In declaration after declaration, Confederate states explicitly said that they had seceded in order to preserve slavery.
South Carolina, the first to secede, cited “an increasing hostility on the part of the non-slaveholding States to the institution of slavery” in its declaration of secession. Mississippi’s declaration argued “There was no choice left us but submission to the mandates of abolition, or a dissolution of the Union.”
It was only after the war that many former Confederates changed course, creating an alternative narrative that historians refer to as the “Lost Cause.”
“It began right at the end of the Civil War as Southerners tried to explain their own defeat to themselves,” says David W. Blight, an American history professor at Yale and author of Race and Reunion: The Civil War in American Memory. Writers, journalists, and former soldiers began “to fashion this series of ideas, one of which was their belief that they were never truly defeated on the battlefield; that they were only overwhelmed.”
They also argued, in direct contradiction to their secession statements, that the war was never about slavery.
Lost Causers argued “they had only fought for state sovereignty, states’ rights, national independence,” Blight says. “They also fashioned a set of ideas and arguments that they were fighting to hold back the massive industrialization of America, they were trying to preserve rural agrarian civilization.”
In addition, they gave the cause a hero. When Robert E. Lee died five years after the war ended, many of his former officers “created a kind of a Lee legend and a Lee cult,” he says.

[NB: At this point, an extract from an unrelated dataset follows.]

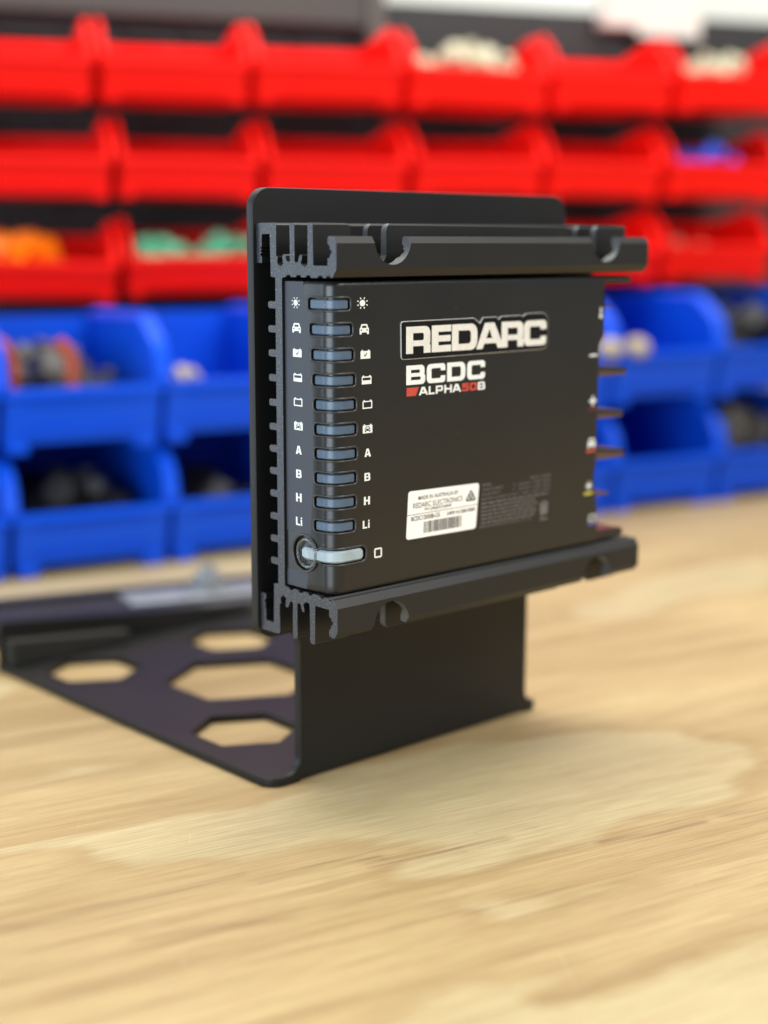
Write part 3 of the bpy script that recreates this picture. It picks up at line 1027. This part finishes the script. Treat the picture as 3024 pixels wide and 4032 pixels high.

It promoted the “idea that Robert E. Lee was the ultimate Christian soldier,” who fought to preserve his home state rather than the institution of slavery—which is false.
“Make no mistake, Lee fought for the Confederacy, and he knew that the Confederacy existed to preserve slavery—there is no question about that,” Blight says.
To further bolster their hero, the Lost Causers also gave Lee a villain: Former Confederate General James Longstreet, who was already a “scalawag” for joining the northern Republican party and deploying black and white officers to defend New Orleans against the militant White League during Reconstruction. According to this new hero-villain narrative, Lee had lost the Battle of Gettysburg because Longstreet betrayed him. (Blight says this “does not hold up historically”).
Over time, the narrative morphed as more people—including former President of the Confederate States of America Jefferson Davis—wrote about and memorialized the war.
“By the 1890s, the Lost Cause arguments had become really a racial ideology, they had become a set of arguments for white supremacy,” he says. The idea that slavery had been a gentle institution that benefitted both masters and slaves, and that freedmen could not handle their emancipation, was a foundation upon which Jim Crow laws were built.
And as the South began to beat back Reconstruction policies with these Jim Crow laws, the narrative actually stopped being about loss.
It became “a victory narrative,” Blight says. “And the victory they’re telling is the victory over Reconstruction: That they had defeated the North’s effort to reconstruct the South, that they had defeated black rights and black suffrage.”
Confederate veterans and Southern organizations worked to make sure that school textbooks portrayed the Confederacy’s goal as righteous and Lee as a noble hero, effectively changing the way that the war and its causes were understood. This strategy worked so well that it influences education today. In recent years, Texas has adopted school textbooks and lesson plans that incorrectly teach students that slavery was not a major cause of the war.
“It’s endlessly necessary in this country to keep explaining the Civil War,” Blight says. “There’s a great distance between public memory and the scholarly history that historians write. And we just have to keep trying to make that distance shorter.”